* START RAW RECORDS *
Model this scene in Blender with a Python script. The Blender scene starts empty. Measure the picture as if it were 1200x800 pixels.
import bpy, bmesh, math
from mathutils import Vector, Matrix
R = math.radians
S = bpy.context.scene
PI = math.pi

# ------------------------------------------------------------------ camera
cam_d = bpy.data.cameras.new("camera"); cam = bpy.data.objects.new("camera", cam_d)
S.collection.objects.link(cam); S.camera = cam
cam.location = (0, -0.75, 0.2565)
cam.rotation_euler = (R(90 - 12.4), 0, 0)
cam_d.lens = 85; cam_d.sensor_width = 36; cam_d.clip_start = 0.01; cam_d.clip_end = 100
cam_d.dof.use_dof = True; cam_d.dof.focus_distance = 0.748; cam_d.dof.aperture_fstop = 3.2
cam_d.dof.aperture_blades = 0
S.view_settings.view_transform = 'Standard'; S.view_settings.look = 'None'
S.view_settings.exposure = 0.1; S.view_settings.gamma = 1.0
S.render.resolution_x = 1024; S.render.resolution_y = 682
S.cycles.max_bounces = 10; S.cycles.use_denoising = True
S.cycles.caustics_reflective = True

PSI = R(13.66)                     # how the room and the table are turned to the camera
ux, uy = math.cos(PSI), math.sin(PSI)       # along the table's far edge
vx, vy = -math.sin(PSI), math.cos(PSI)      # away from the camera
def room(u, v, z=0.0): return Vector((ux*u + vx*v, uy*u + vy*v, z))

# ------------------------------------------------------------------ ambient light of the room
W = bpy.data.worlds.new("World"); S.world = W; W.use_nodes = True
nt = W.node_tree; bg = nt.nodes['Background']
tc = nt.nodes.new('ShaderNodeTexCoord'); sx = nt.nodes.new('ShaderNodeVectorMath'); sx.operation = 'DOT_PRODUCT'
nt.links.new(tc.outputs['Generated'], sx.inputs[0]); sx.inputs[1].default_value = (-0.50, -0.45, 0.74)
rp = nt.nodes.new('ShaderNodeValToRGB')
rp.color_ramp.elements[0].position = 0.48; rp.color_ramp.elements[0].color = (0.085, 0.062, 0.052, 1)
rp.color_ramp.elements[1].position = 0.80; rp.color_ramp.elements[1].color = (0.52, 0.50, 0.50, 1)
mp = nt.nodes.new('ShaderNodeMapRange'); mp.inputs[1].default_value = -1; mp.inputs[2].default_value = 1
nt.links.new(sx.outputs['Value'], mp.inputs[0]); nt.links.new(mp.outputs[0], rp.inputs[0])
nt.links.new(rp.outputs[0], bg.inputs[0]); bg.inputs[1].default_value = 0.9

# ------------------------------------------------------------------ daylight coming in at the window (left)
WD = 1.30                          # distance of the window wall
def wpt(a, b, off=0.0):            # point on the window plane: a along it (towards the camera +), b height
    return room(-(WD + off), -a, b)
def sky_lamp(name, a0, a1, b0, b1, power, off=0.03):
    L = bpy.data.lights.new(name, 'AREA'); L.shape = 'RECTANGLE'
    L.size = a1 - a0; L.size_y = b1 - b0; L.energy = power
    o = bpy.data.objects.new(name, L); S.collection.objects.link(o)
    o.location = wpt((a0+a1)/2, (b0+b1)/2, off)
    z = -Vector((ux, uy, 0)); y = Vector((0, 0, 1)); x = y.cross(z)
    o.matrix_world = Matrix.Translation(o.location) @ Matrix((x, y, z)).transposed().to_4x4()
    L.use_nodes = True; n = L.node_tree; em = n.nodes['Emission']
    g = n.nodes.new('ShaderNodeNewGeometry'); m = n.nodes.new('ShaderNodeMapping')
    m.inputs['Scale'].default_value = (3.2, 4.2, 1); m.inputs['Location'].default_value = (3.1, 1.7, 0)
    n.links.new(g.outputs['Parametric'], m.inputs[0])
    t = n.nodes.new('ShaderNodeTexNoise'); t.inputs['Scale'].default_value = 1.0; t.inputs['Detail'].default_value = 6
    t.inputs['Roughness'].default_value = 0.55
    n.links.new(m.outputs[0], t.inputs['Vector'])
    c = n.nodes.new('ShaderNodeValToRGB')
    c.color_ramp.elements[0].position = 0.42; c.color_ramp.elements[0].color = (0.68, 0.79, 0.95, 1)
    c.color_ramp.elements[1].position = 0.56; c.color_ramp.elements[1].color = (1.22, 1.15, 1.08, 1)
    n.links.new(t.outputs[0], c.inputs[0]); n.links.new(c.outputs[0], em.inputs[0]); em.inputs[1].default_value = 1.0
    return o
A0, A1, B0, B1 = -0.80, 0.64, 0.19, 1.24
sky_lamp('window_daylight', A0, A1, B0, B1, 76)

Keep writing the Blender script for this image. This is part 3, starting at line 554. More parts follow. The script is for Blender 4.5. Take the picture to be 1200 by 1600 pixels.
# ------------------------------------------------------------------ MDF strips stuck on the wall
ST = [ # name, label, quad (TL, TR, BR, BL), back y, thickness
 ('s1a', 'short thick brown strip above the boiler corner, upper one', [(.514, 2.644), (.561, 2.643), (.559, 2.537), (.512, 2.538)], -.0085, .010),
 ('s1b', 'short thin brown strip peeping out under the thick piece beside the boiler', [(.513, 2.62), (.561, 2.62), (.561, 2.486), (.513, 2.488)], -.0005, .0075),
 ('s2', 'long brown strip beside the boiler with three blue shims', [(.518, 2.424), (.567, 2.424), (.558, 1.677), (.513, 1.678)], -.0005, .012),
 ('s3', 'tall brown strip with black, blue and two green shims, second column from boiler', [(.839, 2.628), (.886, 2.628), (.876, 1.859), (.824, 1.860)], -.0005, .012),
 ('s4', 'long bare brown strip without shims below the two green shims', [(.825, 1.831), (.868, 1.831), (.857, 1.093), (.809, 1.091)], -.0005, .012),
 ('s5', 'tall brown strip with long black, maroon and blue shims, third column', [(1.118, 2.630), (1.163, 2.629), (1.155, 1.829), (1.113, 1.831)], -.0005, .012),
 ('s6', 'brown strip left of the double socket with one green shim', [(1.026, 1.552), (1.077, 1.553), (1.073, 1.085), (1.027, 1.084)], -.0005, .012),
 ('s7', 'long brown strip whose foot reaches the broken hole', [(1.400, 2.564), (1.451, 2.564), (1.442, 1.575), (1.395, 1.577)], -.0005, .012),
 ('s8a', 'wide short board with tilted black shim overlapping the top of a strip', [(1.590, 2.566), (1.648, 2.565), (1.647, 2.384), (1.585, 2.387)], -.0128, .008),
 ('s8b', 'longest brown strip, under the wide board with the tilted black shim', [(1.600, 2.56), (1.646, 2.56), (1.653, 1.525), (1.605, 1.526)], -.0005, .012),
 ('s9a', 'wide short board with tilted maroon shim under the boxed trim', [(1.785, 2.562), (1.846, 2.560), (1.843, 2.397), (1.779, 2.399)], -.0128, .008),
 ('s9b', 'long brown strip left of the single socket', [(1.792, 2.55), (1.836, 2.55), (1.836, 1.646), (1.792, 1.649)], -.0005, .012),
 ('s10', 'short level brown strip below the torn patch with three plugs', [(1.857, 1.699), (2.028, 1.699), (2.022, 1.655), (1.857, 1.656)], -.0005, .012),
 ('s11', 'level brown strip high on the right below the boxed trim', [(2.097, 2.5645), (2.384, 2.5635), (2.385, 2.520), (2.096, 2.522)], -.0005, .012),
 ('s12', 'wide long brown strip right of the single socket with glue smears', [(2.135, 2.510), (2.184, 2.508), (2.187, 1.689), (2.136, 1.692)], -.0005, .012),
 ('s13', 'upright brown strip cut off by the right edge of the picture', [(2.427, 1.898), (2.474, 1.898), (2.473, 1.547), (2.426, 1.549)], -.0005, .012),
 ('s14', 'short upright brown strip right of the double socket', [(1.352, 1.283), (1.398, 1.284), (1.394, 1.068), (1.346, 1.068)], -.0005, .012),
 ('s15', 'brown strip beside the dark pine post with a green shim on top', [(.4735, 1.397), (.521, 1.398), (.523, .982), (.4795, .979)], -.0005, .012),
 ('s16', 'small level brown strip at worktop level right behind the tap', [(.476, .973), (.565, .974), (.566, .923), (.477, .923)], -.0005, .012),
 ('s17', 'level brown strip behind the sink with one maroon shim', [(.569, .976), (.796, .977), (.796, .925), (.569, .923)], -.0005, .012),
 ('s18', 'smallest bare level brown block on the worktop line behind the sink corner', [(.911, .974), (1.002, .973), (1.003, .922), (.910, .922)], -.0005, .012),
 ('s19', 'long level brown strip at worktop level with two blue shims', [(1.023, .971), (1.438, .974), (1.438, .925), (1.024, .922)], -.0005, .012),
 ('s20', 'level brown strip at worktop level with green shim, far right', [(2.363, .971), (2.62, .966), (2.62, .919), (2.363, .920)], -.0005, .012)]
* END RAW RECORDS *
(PROBLEM DESCRIPTION) Reproduce only the lines from the top of the material through the one bearing "PI = math.pi", each exactly as it stands.

(OUTPUT OF THE TASK)
Model this scene in Blender with a Python script. The Blender scene starts empty. Measure the picture as if it were 1200x800 pixels.
import bpy, bmesh, math
from mathutils import Vector, Matrix
R = math.radians
S = bpy.context.scene
PI = math.pi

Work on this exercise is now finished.